FRANKFURT AM MAIN: Audi chief executive Rupert Stadler was arrested Monday in connection with parent company Volkswagen’s “dieselgate” emissions cheating scandal, with prosecutors saying they feared he might try to destroy evidence.

The dramatic development comes a week after Munich prosecutors raided Stadler’s home, accusing him of fraud and the falsification of documents that allowed diesel vehicles equipped with cheating software to be sold to European customers. Prosecutors in the Bavarian state said the arrest was justified because of the “risk of concealment of evidence”. Audi confirmed the arrest to AFP, declining to give further details. “For Mr Stadler, the presumption of innocence continues to apply,” a spokesman said in a statement.

Stadler is the most senior executive yet to be detained in the dieselgate crisis, which started when the Volkswagen group admitted in 2015 to installing so-called “defeat devices” in some 11 million diesels worldwide that made them seem less polluting in lab tests than they actually were on the road.
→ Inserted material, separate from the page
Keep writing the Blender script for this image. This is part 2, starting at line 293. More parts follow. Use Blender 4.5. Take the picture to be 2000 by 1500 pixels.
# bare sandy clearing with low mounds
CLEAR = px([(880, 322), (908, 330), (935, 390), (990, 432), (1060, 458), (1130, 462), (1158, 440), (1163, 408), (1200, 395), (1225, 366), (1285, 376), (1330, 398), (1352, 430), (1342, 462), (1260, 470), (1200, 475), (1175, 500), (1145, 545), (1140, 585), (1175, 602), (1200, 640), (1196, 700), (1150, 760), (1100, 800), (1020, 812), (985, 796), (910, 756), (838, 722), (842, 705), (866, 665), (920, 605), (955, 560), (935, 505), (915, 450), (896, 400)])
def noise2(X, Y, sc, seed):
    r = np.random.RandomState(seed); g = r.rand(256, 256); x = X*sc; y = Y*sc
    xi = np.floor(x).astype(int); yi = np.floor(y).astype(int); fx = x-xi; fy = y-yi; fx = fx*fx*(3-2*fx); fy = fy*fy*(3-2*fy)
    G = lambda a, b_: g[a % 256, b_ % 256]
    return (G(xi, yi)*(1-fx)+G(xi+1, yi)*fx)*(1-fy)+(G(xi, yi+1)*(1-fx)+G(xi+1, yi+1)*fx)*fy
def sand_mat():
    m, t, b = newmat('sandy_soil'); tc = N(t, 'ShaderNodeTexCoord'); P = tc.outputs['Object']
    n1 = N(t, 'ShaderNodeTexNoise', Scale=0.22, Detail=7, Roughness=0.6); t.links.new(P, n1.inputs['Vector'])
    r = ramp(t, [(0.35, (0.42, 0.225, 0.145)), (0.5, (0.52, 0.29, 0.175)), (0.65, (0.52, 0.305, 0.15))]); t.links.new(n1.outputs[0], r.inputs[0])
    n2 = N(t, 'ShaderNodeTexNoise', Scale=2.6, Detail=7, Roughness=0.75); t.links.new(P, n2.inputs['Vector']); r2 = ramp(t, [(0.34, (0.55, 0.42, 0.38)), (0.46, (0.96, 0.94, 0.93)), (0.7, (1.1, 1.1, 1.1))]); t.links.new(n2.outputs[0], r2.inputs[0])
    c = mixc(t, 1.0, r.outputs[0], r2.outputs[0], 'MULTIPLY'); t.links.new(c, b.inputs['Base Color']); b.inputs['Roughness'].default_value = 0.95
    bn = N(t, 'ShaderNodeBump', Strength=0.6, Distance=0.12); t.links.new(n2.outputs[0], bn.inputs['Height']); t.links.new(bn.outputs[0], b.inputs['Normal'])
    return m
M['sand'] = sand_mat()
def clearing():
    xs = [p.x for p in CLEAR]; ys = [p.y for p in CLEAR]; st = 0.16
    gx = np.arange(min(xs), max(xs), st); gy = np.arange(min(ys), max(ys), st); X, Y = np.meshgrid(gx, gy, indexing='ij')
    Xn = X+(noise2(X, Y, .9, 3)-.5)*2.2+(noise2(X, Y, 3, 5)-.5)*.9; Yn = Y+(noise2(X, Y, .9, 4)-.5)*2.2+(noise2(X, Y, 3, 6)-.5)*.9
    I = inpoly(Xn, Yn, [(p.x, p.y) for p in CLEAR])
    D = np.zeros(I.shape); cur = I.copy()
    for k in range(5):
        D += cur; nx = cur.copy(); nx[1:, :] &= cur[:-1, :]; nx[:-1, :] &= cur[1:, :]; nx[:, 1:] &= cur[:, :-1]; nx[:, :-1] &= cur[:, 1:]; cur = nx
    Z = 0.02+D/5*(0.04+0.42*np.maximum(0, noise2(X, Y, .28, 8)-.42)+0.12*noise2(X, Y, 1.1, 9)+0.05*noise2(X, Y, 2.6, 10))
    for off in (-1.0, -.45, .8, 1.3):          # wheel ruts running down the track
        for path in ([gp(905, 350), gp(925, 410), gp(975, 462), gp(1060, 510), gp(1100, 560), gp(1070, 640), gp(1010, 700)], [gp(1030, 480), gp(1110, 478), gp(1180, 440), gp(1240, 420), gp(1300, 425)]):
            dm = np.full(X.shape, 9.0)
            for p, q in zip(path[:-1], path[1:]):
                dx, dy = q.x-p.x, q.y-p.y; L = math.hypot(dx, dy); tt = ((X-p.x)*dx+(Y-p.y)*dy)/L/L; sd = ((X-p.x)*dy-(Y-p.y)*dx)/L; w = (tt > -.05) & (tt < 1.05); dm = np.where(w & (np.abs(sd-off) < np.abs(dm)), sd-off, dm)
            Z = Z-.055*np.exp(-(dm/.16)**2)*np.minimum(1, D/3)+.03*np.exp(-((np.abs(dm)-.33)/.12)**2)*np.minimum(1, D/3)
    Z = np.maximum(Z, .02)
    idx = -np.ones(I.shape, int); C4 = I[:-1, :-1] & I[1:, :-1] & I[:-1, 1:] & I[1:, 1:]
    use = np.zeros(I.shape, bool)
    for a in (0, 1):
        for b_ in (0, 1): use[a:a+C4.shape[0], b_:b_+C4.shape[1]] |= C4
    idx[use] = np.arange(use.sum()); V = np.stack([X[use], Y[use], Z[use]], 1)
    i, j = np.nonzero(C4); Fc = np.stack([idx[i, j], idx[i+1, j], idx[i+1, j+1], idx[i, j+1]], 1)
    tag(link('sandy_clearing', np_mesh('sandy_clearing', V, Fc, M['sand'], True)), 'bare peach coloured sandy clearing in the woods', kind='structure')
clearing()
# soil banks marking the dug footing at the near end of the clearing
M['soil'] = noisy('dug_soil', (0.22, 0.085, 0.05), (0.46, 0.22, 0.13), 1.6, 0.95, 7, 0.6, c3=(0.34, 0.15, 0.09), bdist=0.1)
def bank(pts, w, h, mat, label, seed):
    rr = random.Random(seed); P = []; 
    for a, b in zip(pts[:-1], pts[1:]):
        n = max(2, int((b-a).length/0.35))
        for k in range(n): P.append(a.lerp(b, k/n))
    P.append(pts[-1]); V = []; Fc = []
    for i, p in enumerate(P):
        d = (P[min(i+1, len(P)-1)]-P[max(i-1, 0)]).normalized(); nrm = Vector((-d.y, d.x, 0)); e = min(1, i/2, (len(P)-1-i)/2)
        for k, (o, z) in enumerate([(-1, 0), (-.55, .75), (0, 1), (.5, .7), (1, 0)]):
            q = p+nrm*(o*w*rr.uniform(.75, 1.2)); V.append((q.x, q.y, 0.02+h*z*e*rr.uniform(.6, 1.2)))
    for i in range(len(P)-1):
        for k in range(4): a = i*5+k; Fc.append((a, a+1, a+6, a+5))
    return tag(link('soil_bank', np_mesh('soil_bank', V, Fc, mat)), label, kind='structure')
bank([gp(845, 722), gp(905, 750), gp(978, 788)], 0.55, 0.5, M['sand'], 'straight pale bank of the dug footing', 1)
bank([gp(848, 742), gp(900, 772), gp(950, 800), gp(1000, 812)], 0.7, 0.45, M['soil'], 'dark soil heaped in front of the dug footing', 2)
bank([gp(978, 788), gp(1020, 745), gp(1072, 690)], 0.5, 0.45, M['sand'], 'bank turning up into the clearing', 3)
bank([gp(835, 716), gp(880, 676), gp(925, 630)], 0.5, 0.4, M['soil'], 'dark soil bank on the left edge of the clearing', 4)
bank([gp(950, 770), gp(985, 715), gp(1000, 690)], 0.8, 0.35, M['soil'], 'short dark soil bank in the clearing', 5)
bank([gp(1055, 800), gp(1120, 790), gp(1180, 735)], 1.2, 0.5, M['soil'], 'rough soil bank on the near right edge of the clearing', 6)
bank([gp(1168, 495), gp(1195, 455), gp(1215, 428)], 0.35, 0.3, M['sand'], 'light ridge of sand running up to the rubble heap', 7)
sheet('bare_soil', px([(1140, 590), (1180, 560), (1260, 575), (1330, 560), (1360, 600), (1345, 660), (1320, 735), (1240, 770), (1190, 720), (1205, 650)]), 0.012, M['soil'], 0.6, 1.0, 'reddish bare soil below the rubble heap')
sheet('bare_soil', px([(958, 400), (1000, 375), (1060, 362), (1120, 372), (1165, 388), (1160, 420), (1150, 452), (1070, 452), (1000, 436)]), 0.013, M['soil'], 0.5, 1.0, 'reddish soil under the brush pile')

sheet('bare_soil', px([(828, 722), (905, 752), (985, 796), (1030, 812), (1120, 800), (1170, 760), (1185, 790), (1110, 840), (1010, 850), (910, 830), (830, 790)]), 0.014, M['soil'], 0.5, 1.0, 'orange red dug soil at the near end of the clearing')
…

The affected vehicles involved VW’s own-brand cars, but also those made by Audi, Porsche, Skoda and Seat. VW’s luxury subsidiary Audi has long faced suspicions that its engineers helped create the software used in the scam. Audi‘s former head of engine development, Wolfgang Hatz, was taken into custody in Germany in September 2017 and remains behind bars. A manager at VW subsidiary Porsche was also detained in April. He was identified by German media as Joerg Kerner, an engineer in charge of Porsche’s engine division who was working at Audi when the diesel scandal broke.